Dans une de ses toiles, la formule de politesse tirée des écrits de Stein, «  je suis vraiment désolée de n\'avoir pu vous revoir », vide le sens d\'une autre façon. Cette phrase conventionnelle est l\'ornement d\'une conversation aimable, de même que l\'arabesque est l\'ornement d\'un salon ou d\'un vestibule. Dans le tableau , elle n\'intervient ni comme lègende ni comme explication - rôles généralement dévolus au texte dans une peinture - mais comme un élément décoratif parmi d\'autres.


Prise dans son ensemble, la peinture d\'Alexis explore les territoires de l\'elliptique et de l\'ésotérique. Les gestes picturaux eux-mêmes semblent suspendus dans l\'espace et le temps.

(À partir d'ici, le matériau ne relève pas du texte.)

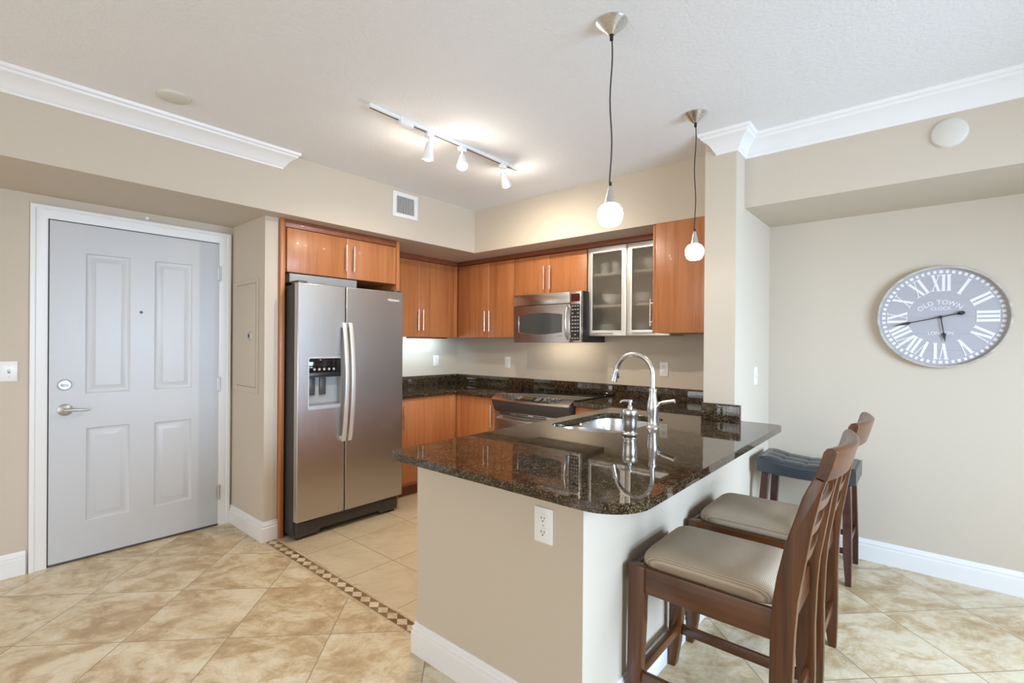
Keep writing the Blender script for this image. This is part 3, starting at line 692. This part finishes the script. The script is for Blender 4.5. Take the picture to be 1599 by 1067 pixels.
# ------------------------------------------------------------------ microwave
MX0, MX1, MYF = -2.902, -2.172, 3.430; MZ0, MZ1 = 1.372, 1.806; XV = -2.283
t = thing('microwave', 'stainless over-the-range microwave with black keypad', 'microwave', (-2.54,YB,MZ0))
MB().box(MX0+.004,MX1-.002,MYF+.03,YB-.001,MZ0+.004,MZ1,.003).build('microwave_body', M['fridge_side'], t)
MB().box(MX0,XV-.002,MYF,MYF+.03,1.706,MZ1-.004,.003).build('vent_panel', M['steel'], t)
wx0, wx1, wz0, wz1 = -2.838, -2.362, 1.462, 1.612
win = [(wx0+.005,wz0),(wx0+.0,wz0+.01),(wx0,wz1-.01),(wx0+.005,wz1)]
wpoly = []
for i in range(13): q = i/12; wpoly.append((wx0+q*(wx1-wx0), wz0-.018*math.sin(math.pi*q)))
for i in range(13): q = 1-i/12; wpoly.append((wx0+q*(wx1-wx0), wz1+.018*math.sin(math.pi*q)))
md = MB().prism([(MX0,MZ0),(XV-.002,MZ0),(XV-.002,1.702),(MX0,1.702)], 'Y', MYF, MYF+.03, holes=[wpoly]).build('microwave_door', M['steel'], t, bevel=.003)
MB().prism(wpoly, 'Y', MYF+.004, MYF+.02).build('door_window', M['mwglass'], md)
b = MB()
b.tube([(-2.300,MYF-.004+.01,1.402),(-2.300,MYF-.020,1.425),(-2.300,MYF-.036,1.50),(-2.300,MYF-.040,1.545),(-2.300,MYF-.036,1.59),(-2.300,MYF-.020,1.665),(-2.300,MYF-.004+.01,1.688)], .0105, 12)
b.build('handle', M['nickel'], md)
area('cooktop_fill', (-2.54, 3.62, MZ0-.006), (0, 1, -.5), .5, .05, 1.3, (1, .88, .70))  # light added under the microwave to brighten the back wall
kp = MB().box(XV,MX1,MYF,MYF+.03,MZ0,MZ1-.004,.003).build('control_panel', M['steel'], t)
MB().box(XV+.014,MX1-.010,MYF-.0015,MYF,1.718,1.782).build('display', M['redplastic'], kp)
MB().box(XV+.014,MX1-.010,MYF-.0015,MYF,1.392,1.695).build('keypad', M['black'], kp)
for r in range(10):
    for c in range(3):
        if (r, c) in ((2,1),(8,0),(8,2)): continue
        z = 1.680-r*.030; x = XV+.031+c*.026
        MB().box(x-.0075,x+.0075,MYF-.0028,MYF-.0014,z-.0042,z+.0042).build('button', M['buttongrey'], kp)
MB().box(-2.42,-2.36,MYF-.0008,MYF,1.427,1.431).build('trim_mark', M['darkgrey'], md)

# ------------------------------------------------------------------ range
RX0, RX1 = -2.902, -2.088; rc = (RX0+RX1)/2; rh = (RX1-RX0)/2
t = thing('range', 'stainless slide-in electric range with black glass cooktop', 'range', (rc,3.5,0))
MB().box(RX0+.004,RX1-.004,3.24,YB-.025,.02,.86,.003).build('range_body', M['fridge_side'], t)
MB().box(RX0-.008,RX1+.008,3.215,YB-.024,ZT+.0005,ZT+.010,.002).build('cooktop', M['blackgloss'], t)
def bow(x): return .038*(1-((x-rc)/rh)**2)
def rloft(pf, n=17, x0=RX0, x1=RX1): return MB().loft([[(x0+(x1-x0)*i/(n-1), y, z) for y, z in pf(bow(x0+(x1-x0)*i/(n-1)))] for i in range(n)])
cp = rloft(lambda w: [(3.225,.870),(3.225,.919),(3.215,.921),(3.142-w,.884),(3.136-w,.876),(3.140-w,.868)]).build('control_panel', M['steel'], t)
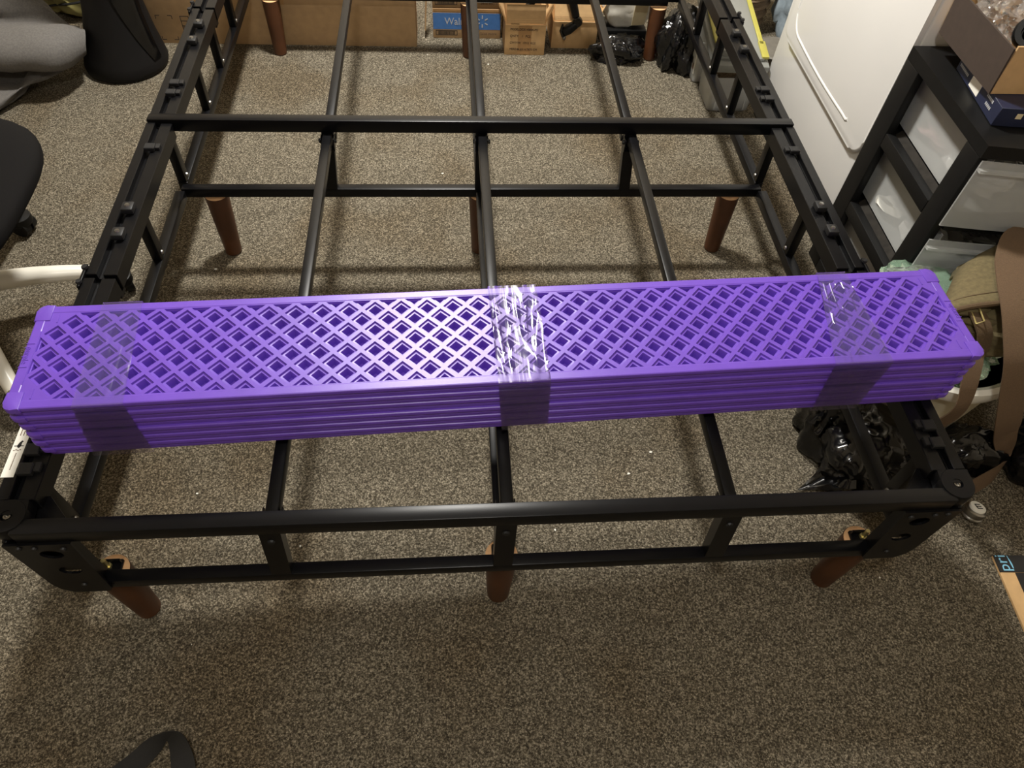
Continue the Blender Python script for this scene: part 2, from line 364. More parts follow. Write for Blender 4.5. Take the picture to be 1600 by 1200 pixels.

Comme dans les compositions de Satie et Debussy - deux musiciens auxquels le peintre se sent uni par des affinités électives - le « sturm and drang » romantique a été délaissé au profit de l\'extrême raffinement de la sensibilité.


Pour bien comprendre la démarche réductionniste d\'Alexis, encore faut-il exactement le situer dans son espace et son temps. Nulle trace, chez lui, des préoccupations des minimalistes américains, et de leur souci de cerner, dans ses éléments constitutifs, la matérialité de la peinture et la sculpture. A l\'opposé, dans son travail, la réduction ne vise pas à dégager l\'essence, mais à produire un sens, celui, nostalgique, de la perte et du manque.


L\'une des raisons de sa fascination pour Gertrude Stein est, l\'on s\'en doute, leur sort commun d\'expatriés. Européen d\'origine, Alexis voyage à présent entre la France et New York.  De ce fait, il ressent avec une intensité particulière la force irrésistible du mouvement de l\'histoire, et le poids du passé et de ses grandeurs . Mots et images se balancent au bord du vide, couverts par des murmures dont la signification se perd au fin fond de la mémoire. Alexis nous entretient d\'un lieu vacant, mais dont le vide est peuplé de fantômes.